Gustavo Salomão, CIO da Norte Asset Management, conta que, ao longo de janeiro e fevereiro, o fundo estava bem posicionado em empresas de commodities e bancos. No caso da primeira, observa, o motivo era claro: as medidas de afrouxamento monetário anunciadas pela China em dezembro do ano passado poderiam ser um fator importante para impulsionar para cima o mercado de commodities.

Naquele momento, boa parte da exposição estava comprada em papéis como Vale (VALE3), 3R Petroleum (RRRP3), Petrobras (PETR3); (PETR4), São Martinho (SMTO3) e SLC Agrícola (SLCE3), por exemplo, que poderiam se beneficiar de um cenário mais favorável para matérias-primas.

Já a justificativa para a posição em bancos, como Itaú ITUB4), Banco do Brasil (BBAS3), além de BTG Pactual (BPAC11), estava na perspectiva de aumento de juros e também no valuation (preço) barato, detalha o CIO.

Com a eclosão da guerra entre Rússia e Ucrânia no fim de fevereiro, a Norte viu que o desbalanceamento na oferta de algumas commodities seria favorável para alguns papéis. Dessa forma, optou por manter algumas posições, como Vale, 3R Petroleum e Petrobras, por exemplo.

Ao longo de março, a visão de que a guerra ficaria contida na Ucrânia se consolidou, assim como a de que era hora de se posicionar em papéis ligados à economia doméstica – que tinham ficado com os preços defasados. Entre as ações que a casa possui atualmente estão Arezzo (ARZZ3), Hypermarcas (HYPE3), Intelbras (INTB3) e Totvs (TOTS3), consideradas companhias resilientes e de maior qualidade.

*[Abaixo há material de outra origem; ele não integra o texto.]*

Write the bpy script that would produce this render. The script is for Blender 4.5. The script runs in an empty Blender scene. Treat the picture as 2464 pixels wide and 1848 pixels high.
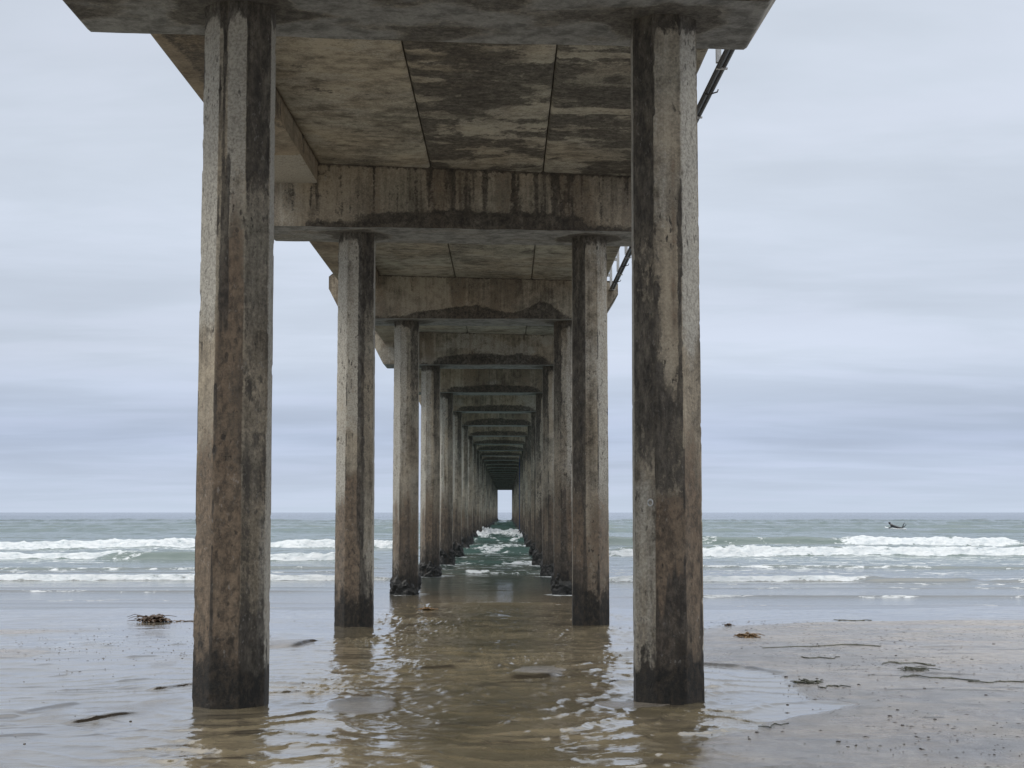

Mais recentemente, diante do cenário de inflação elevada, a casa reduziu parte do risco do portfólio. Apesar de ver que alguns papéis ainda estão descontados, Salomão diz que diminuiu a posição líquida comprada em Bolsa, de 80% em janeiro para 60% em março. Em março, o Ibovespa subiu 6,06%.

Outra posição que sofreu alterações foi a alocação em câmbio, que teve a exposição vendida em dólar contra o real zerada. Segundo o CIO, a razão é que agora o potencial de ganho diminuiu, especialmente depois que a moeda americana chegou a ser negociada abaixo dos R$ 4,80.

Mudanças também nas alocações tomadas em juros americanos, que foram diminuídas. Em sua justificativa, o gestor disse que agora o mercado precifica sete altas na curva de juros dos Estados Unidos, número maior do que o previsto em janeiro.

“A dinâmica nos Estados Unidos é de juros para cima, mas achamos que a curva já andou muito. Se pegarmos o nível de juros do título de dez anos no começo, ele estava bem abaixo dos 2,6% que temos agora”, conclui o CIO da Norte.